Problem statement :: Copy each line of the records that contains the word "part".

Entries provided ::
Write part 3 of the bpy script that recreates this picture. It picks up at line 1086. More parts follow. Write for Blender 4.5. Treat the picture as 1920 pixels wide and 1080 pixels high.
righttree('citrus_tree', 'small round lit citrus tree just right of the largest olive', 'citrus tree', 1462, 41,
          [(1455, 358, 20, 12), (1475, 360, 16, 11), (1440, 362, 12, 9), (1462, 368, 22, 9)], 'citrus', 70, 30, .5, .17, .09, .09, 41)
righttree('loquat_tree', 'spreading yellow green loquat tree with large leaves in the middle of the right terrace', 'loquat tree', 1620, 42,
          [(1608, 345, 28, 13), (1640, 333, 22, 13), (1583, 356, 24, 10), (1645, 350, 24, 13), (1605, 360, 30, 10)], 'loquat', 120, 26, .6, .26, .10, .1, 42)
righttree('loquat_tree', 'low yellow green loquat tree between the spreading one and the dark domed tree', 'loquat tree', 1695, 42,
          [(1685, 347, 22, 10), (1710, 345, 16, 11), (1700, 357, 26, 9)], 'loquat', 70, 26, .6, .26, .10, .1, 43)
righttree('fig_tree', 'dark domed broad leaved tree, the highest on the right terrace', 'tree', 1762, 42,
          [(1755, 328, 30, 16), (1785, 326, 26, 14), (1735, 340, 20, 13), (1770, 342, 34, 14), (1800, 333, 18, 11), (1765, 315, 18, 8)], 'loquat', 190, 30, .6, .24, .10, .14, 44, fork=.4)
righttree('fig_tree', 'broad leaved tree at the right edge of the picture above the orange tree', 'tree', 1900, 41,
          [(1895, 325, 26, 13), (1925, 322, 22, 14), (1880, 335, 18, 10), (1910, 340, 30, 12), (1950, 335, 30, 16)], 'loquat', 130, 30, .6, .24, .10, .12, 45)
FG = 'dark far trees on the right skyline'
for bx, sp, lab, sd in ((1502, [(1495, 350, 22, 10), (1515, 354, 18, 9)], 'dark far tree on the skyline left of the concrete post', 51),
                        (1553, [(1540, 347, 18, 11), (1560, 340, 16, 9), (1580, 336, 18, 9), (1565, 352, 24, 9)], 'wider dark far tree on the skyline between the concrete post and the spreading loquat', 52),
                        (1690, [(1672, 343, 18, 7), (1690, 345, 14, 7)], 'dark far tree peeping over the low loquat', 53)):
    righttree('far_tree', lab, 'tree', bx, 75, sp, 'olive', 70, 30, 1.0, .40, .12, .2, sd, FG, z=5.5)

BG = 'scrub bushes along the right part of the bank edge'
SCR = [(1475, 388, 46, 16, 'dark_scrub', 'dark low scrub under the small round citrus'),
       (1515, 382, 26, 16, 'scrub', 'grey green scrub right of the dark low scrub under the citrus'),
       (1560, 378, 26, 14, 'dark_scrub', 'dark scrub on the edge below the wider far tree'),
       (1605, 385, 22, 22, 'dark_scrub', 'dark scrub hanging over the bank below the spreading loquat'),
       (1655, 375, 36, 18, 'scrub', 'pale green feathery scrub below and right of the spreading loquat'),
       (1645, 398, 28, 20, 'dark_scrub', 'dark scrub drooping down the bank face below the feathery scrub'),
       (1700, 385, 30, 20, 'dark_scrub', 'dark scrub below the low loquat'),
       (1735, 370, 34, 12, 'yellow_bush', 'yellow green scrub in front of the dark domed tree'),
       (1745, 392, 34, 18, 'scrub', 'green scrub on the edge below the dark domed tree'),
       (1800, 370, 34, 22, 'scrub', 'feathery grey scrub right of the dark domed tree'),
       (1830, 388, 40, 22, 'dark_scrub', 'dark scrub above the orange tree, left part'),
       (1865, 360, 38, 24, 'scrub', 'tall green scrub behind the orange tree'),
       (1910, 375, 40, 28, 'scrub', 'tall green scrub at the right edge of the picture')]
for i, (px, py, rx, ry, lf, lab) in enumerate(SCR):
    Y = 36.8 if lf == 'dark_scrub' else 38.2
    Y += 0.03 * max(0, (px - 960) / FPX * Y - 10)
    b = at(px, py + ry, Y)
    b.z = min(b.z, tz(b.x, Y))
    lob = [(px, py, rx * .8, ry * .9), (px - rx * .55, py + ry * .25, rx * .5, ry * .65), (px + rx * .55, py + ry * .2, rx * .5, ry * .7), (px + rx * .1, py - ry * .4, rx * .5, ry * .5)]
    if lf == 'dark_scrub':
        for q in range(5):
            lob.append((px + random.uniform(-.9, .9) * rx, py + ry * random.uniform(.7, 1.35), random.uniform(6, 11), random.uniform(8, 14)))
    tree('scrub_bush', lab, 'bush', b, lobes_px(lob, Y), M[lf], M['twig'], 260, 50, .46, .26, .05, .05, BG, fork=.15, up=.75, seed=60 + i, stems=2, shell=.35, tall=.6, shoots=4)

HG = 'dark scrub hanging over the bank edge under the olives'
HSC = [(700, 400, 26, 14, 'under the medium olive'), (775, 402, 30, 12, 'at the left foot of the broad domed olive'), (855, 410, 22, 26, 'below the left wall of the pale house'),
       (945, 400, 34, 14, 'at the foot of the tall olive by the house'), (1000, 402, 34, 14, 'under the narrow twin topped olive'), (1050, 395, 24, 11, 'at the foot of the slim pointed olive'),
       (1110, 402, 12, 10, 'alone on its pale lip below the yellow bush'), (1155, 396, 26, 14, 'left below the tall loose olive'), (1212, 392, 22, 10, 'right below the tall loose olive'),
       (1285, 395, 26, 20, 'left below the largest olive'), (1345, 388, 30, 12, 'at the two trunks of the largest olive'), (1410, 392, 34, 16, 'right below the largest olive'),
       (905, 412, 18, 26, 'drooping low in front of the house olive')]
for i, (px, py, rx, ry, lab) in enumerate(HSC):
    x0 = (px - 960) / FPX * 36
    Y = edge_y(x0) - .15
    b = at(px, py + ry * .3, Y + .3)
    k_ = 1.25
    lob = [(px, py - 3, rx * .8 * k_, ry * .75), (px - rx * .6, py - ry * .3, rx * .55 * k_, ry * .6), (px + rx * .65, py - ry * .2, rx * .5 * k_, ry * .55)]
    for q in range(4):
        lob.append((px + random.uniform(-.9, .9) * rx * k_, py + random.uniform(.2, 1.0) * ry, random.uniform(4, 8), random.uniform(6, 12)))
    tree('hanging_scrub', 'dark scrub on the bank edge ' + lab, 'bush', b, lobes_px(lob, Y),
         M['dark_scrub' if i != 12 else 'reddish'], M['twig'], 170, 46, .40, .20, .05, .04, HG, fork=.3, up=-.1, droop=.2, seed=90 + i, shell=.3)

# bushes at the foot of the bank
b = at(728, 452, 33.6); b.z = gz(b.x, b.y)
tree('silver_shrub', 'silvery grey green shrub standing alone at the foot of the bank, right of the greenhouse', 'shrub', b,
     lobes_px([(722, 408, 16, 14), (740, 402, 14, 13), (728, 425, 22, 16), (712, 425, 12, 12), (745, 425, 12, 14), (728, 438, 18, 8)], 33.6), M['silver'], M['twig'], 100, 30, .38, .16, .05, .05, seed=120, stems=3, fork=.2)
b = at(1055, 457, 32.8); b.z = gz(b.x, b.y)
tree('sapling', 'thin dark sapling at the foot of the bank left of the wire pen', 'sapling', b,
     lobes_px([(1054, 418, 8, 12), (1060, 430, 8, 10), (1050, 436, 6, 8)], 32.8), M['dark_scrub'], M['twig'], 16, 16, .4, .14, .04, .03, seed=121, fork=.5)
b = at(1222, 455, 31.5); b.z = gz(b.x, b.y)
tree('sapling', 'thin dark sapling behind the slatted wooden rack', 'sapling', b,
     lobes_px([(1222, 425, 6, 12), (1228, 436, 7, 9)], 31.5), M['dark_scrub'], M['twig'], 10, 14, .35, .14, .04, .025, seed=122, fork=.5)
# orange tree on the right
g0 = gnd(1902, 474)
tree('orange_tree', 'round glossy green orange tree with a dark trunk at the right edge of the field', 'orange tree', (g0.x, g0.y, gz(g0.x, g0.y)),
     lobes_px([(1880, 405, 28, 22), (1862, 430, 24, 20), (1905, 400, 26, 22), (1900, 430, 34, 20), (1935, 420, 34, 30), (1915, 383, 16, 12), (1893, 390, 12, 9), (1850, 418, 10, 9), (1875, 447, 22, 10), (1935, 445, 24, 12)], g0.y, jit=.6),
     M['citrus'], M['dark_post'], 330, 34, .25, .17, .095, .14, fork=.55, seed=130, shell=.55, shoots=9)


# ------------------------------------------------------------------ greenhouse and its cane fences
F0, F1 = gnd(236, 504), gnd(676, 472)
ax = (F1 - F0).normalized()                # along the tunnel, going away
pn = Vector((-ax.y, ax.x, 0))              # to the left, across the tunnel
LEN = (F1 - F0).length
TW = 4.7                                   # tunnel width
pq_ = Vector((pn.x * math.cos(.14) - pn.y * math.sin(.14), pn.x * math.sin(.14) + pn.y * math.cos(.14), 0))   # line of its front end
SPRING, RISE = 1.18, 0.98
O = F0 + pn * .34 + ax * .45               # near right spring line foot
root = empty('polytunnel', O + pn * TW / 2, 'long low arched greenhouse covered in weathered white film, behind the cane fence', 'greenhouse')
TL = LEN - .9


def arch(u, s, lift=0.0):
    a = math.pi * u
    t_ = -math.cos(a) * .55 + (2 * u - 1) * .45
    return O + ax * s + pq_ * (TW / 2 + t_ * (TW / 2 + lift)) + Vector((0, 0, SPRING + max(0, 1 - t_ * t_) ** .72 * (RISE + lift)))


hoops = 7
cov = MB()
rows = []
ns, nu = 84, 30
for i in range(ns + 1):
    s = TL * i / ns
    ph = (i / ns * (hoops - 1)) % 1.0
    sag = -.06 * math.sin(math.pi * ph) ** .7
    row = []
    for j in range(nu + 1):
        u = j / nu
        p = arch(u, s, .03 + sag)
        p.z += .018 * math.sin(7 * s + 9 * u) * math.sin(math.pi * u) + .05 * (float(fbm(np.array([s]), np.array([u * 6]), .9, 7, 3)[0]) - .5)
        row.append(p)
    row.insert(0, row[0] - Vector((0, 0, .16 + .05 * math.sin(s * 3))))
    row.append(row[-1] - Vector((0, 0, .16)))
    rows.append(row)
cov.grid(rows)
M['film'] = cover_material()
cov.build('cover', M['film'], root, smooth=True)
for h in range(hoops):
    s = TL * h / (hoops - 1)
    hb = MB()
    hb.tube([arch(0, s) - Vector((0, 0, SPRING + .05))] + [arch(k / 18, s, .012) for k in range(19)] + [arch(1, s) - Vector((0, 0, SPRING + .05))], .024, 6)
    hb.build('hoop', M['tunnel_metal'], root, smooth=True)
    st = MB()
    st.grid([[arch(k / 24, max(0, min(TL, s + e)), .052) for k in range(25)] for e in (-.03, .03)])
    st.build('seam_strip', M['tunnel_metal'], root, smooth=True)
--
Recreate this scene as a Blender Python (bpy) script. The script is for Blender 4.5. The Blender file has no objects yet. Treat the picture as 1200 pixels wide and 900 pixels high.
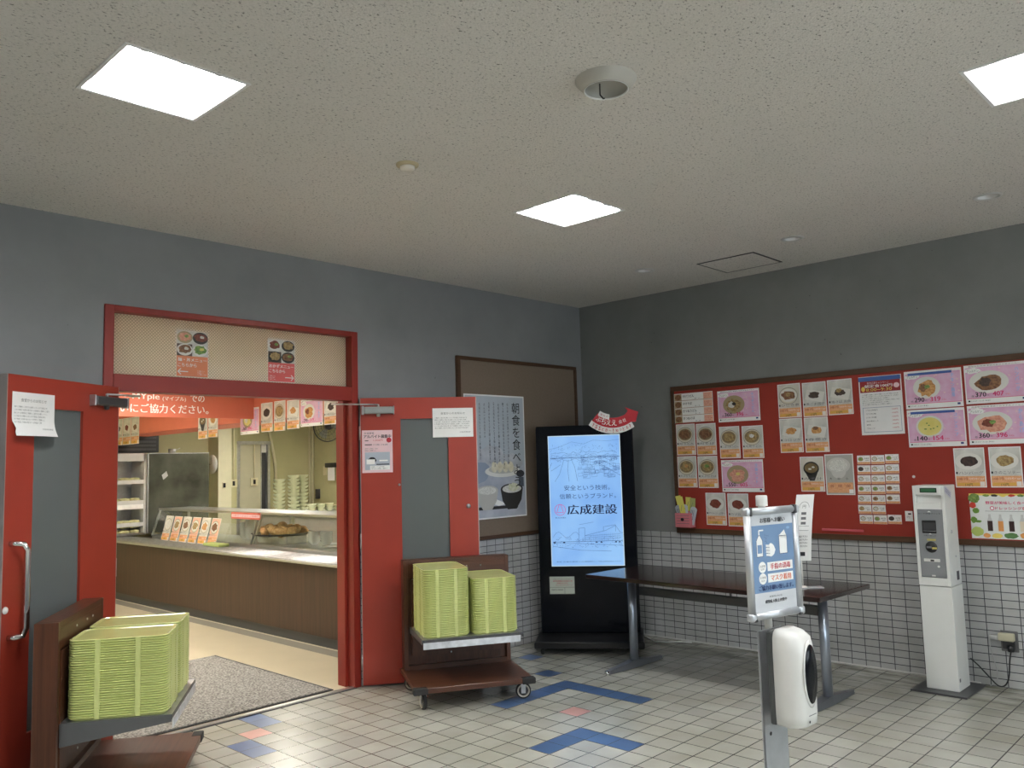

Final result ::
Write part 3 of the bpy script that recreates this picture. It picks up at line 1086. More parts follow. Write for Blender 4.5. Treat the picture as 1920 pixels wide and 1080 pixels high.
BG = 'scrub bushes along the right part of the bank edge'
       (1830, 388, 40, 22, 'dark_scrub', 'dark scrub above the orange tree, left part'),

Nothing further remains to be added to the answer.